I’m sure that the reading experience is different for those who can read the Chinese characters, versus those who can read the romanized versions, versus those who can’t read any version of Chinese. That’s the way it is in the real world, too.
At the same time, I wanted to make sure that every reader understood what was being said, and I knew that it would be impossible for most people to google the Chinese characters or romanizations. I was inspired to use footnotes after seeing Kevin Kwan use them in Crazy Rich Asians, and I think they work to make the reader note that they are reading a translation. I wanted that to be clear, so the reader could have a sense of insider versus outsider culture.
Without spoilers, can you tell our readers what it’s like to craft a historical novel about LGBTQ+ characters that isn’t hopeless and overly traumatic?
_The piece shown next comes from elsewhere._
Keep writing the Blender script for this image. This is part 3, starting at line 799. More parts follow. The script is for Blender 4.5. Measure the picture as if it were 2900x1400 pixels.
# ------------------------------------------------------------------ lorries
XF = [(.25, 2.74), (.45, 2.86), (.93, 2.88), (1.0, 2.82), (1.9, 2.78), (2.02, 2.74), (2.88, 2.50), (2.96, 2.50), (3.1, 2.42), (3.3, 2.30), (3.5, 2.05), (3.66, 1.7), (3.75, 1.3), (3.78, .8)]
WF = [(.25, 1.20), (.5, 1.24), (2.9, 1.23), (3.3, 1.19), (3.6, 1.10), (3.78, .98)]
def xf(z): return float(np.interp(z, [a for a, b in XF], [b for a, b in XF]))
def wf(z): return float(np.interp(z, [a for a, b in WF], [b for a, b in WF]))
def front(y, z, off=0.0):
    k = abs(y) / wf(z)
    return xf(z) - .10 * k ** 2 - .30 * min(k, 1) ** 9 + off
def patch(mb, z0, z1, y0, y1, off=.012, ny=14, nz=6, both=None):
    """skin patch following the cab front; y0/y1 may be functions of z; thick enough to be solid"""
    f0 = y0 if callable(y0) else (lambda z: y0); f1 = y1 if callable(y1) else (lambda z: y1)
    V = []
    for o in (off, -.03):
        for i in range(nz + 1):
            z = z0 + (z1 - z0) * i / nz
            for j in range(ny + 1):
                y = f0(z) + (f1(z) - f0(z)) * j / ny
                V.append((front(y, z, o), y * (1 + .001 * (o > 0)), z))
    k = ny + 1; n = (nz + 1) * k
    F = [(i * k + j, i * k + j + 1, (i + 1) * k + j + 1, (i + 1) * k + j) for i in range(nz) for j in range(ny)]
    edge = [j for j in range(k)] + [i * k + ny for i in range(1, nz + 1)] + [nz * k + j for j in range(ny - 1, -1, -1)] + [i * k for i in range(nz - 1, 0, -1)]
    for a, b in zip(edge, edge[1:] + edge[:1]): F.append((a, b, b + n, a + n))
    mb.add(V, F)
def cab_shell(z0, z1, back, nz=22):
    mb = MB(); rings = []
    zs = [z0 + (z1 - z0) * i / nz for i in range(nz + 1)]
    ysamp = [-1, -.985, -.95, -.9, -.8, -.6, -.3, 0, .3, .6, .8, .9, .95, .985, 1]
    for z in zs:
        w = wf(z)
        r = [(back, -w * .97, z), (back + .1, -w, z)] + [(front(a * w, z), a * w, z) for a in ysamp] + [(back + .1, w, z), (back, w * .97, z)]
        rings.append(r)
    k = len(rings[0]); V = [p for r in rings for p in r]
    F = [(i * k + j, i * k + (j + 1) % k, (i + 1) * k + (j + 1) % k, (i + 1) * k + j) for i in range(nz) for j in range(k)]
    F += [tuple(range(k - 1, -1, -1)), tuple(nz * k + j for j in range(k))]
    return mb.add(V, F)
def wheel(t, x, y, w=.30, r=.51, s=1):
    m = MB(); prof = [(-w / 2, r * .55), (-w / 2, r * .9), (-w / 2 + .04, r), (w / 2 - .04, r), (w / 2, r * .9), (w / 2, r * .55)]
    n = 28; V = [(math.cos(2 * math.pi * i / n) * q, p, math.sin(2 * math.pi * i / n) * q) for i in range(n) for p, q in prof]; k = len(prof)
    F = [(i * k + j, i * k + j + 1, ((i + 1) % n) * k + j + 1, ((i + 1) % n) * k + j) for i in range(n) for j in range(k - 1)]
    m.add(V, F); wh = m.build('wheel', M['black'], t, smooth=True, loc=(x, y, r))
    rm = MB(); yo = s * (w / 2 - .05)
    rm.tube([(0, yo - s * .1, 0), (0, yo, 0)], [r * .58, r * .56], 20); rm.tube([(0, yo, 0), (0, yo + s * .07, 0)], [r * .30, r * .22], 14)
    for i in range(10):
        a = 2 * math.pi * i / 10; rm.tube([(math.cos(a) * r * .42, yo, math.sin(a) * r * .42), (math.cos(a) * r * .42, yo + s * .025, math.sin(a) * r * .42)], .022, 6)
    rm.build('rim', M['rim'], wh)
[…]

I’m not sure if I’m capable of writing a book about queer characters that’s hopeless and overly traumatic! I just wanted to make sure there was a sense of hope at the end. That was important to me.
What other books do you think Last Night is in conversation with? And do you have any recommendations for recently published or forthcoming YA books?
It was definitely influenced by Tipping the Velvet by Sarah Waters and The Price of Salt by Patricia Highsmith.
For 2021, I’ve had the chance to read a couple of excellent forthcoming queer YA books: Eliot Schrefer’s amazing science fiction thriller, The Darkness Outside Us, and Britta Lundin’s fantastic contemporary about a female football player, Like Other Girls. I can’t wait for both to come out!